Since 1993, human rights workers and other investigators have documented extensive state-supported violence against women, including gang rape by police and military personnel, in many countries including Haiti, Honduras, El Salvador, Iran, Rwanda, Kosovo, East Timor, Myanmar, and the Sudan. According to a recent UN report, however, the sexual violence in the Congo is among the worst in the world. There it has been reported that in some villages as many as 70% of the women residents have been brutally raped by raiding militias, whose only goal appears to be sexual assault and terror. The assailants sometimes rape the women with objects, such as bayonets and chunks of wood, causing severe internal injuries to the women's reproductive and digestive systems.

Physicians and others in the Congo who have been interviewed regarding the mass rapes have been at a loss to explain why they occur. However, other observers argue that such atrocities occur because the assailants behave with impunity. Their actions are often secretly endorsed by military or government officials, or because their victims are women and women are highly devalued in many societies, their actions are not regarded as being as serious as other types of war crimes.

In 1994, the UN General Assembly adopted the Declaration on the Elimination of Violence Against Women, which calls on governments to condemn all forms of violence against women and to punish acts of violence against women, whether these acts are perpetrated by the state or by private individuals.

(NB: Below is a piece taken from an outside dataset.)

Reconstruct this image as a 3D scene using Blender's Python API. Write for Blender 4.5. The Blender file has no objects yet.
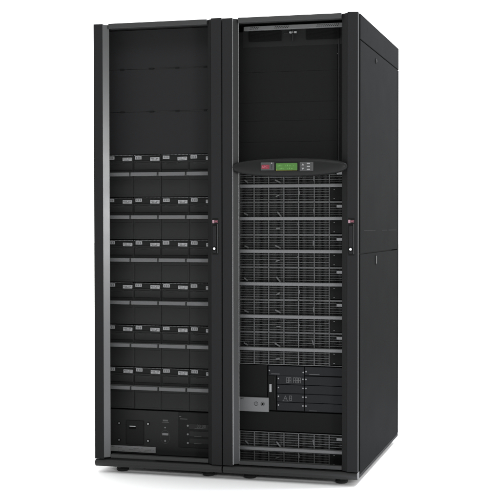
import bpy, bmesh, math, random
from mathutils import Vector, Matrix
random.seed(7)
sc = bpy.context.scene
COL = sc.collection
R = math.radians

# ------------------------------------------------------------------ materials
def s2l(v):
    v = v / 255.0
    return v / 12.92 if v <= 0.04045 else ((v + 0.055) / 1.055) ** 2.4

def mat(name, rgb, rough=0.5, spec=0.3, metal=0.0, bump=0.0, scale=900.0, mottle=0.0, coat=0.0, emis=None, estr=0.0):
    m = bpy.data.materials.new(name); m.use_nodes = True
    nt = m.node_tree; b = nt.nodes["Principled BSDF"]
    b.inputs["Base Color"].default_value = (*rgb, 1)
    b.inputs["Roughness"].default_value = rough
    b.inputs["Specular IOR Level"].default_value = spec
    b.inputs["Metallic"].default_value = metal
    b.inputs["Coat Weight"].default_value = coat
    tc = nt.nodes.new("ShaderNodeTexCoord")
    if emis:
        b.inputs["Emission Color"].default_value = (*emis, 1); b.inputs["Emission Strength"].default_value = estr
    if bump > 0:
        n = nt.nodes.new("ShaderNodeTexNoise"); n.inputs["Scale"].default_value = scale; n.inputs["Detail"].default_value = 2
        bp = nt.nodes.new("ShaderNodeBump"); bp.inputs["Strength"].default_value = bump; bp.inputs["Distance"].default_value = 0.0004
        nt.links.new(tc.outputs["Object"], n.inputs["Vector"]); nt.links.new(n.outputs["Fac"], bp.inputs["Height"])
        nt.links.new(bp.outputs["Normal"], b.inputs["Normal"])
    if mottle > 0:
        n2 = nt.nodes.new("ShaderNodeTexNoise"); n2.inputs["Scale"].default_value = 7; n2.inputs["Detail"].default_value = 5
        mr = nt.nodes.new("ShaderNodeMapRange")
        mr.inputs["To Min"].default_value = max(0.0, rough - mottle); mr.inputs["To Max"].default_value = min(1.0, rough + mottle)
        nt.links.new(tc.outputs["Object"], n2.inputs["Vector"]); nt.links.new(n2.outputs["Fac"], mr.inputs["Value"])
        nt.links.new(mr.outputs["Result"], b.inputs["Roughness"])
    return m

def g(v, b=1.0):  # neutral-cool grey from a linear value
    return (v, v * 1.01, v * (1.02 * b))

M = {}
M['paint'] = mat('black_powder_coat', g(.0110, 1.02), .45, .08, mottle=.04)
M['side'] = mat('side_panel_paint', (.0068, .0070, .0071), .5, .0025, bump=.2, mottle=.04)
M['door'] = mat('door_paint', g(.0175, 1.02), .40, .015, mottle=.03)
M['trim'] = mat('satin_metal_trim', g(.085), .33, .5, metal=.9, mottle=.05)
M['trim_dark'] = mat('dark_metal_and_dimmed_trim', g(.034), .30, .4, metal=.7, mottle=.05)  # dark small parts; on the right door, trim darkened to imitate a weaker reflection
M['trim_line'] = mat('seam_line_trim', g(.016), .6, .02)
M['rail'] = mat('rail_grey', g(.034), .45, .2)
M['mesh'] = mat('grille_upright', g(.052), .5, .2)
M['switch'] = mat('switch_plate_paint', (.0112, .0118, .0130), .45, .10, bump=.2, mottle=.05)
M['sill'] = mat('sill_grey', g(.032), .45, .2)
M['kick'] = mat('kick_plate_paint', g(.020), .36, .25, mottle=.04)
M['edge'] = mat('polished_edge', g(.36), .22, .5, metal=.8)  # bright colour standing in for hairline highlights on the trim's bevels
M['inner'] = mat('interior_panel', g(.0155, 1.03), .55, .08, bump=.2, mottle=.05)
M['inner_dark'] = mat('interior_black', g(.0075), .6, .06, bump=.2)
M['module'] = mat('battery_plastic', g(.0165), .5, .12, bump=.3, scale=600, mottle=.05)
M['module2'] = mat('battery_recess', g(.0125), .6, .08)
M['strip'] = mat('grip_strip_grey', g(.092), .5, .3, bump=.15)
M['label'] = mat('printed_label', g(.25), .6, .2)
M['label_ink'] = mat('label_ink', g(.10), .6, .2)
M['grille'] = mat('grille_steel', g(.092), .45, .35, metal=.2)
M['bar'] = mat('module_bar', g(.118), .4, .4, metal=.2, mottle=.05)
M['plate'] = mat('bare_alu_plate', g(.135), .5, .3, metal=.1, bump=.2, mottle=.08)
M['silver'] = mat('silver_label', g(.19), .5, .3, bump=.2)
M['screw'] = mat('screw_steel', g(.30), .35, .5, metal=.5)
M['ink'] = mat('white_print', g(.105), .6, .2)
M['dimink'] = mat('dim_print', g(.075), .6, .2)
M['bezel'] = mat('bezel_gloss', g(.0115), .36, .10, mottle=.03)
M['bezel_face'] = mat('bezel_insert', g(.045), .4, .3)
M['lcd'] = mat('lcd_green', (.050, .120, .030), .3, .2, emis=(.05, .25, .04), estr=.07)
M['lcd_ink'] = mat('lcd_segments', (.12, .27, .08), .4, .2, emis=(.2, .45, .12), estr=.07)
M['lcd_edge'] = mat('lcd_amber_edge', (.22, .20, .04), .4, .2)
M['red'] = mat('emblem_red', (.15, .018, .028), .4, .3)
M['pink'] = mat('emblem_pink', (.33, .11, .14), .5, .2)
M['button'] = mat('button_grey', g(.22), .45, .3)
M['key'] = mat('key_chrome', g(.95), .25, .5, metal=.2)
M['maroon'] = mat('emblem_maroon', (.07, .03, .04), .5, .2)
M['palepink'] = mat('emblem_pale', (.28, .17, .20), .5, .2)
M['rib'] = mat('latch_plastic', g(.034), .5, .2)
M['rubber'] = mat('foot_rubber', g(.014), .6, .25)
M['slot'] = mat('black_slot', g(.004), .8, .05)
M['dimlabel'] = mat('dim_sticker', g(.15), .6, .2)

# studio floor: seamless white
mf = bpy.data.materials.new('white_floor'); mf.use_nodes = True
b = mf.node_tree.nodes["Principled BSDF"]; b.inputs["Base Color"].default_value = (.96, .96, .96, 1)
b.inputs["Roughness"].default_value = .7; b.inputs["Specular IOR Level"].default_value = .15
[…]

The declaration also urges all member nations to ratify the Convention on the Elimination of All Forms of Discrimination Against Women, which includes provisions that in their effect impose sanctions for violence against women. (The United States remains the only industrialized country in the world that has not ratified this convention.) Nevertheless, despite these measures, mass rape and other forms of sexual abuse continue to be used by combatants as a warfare strategy.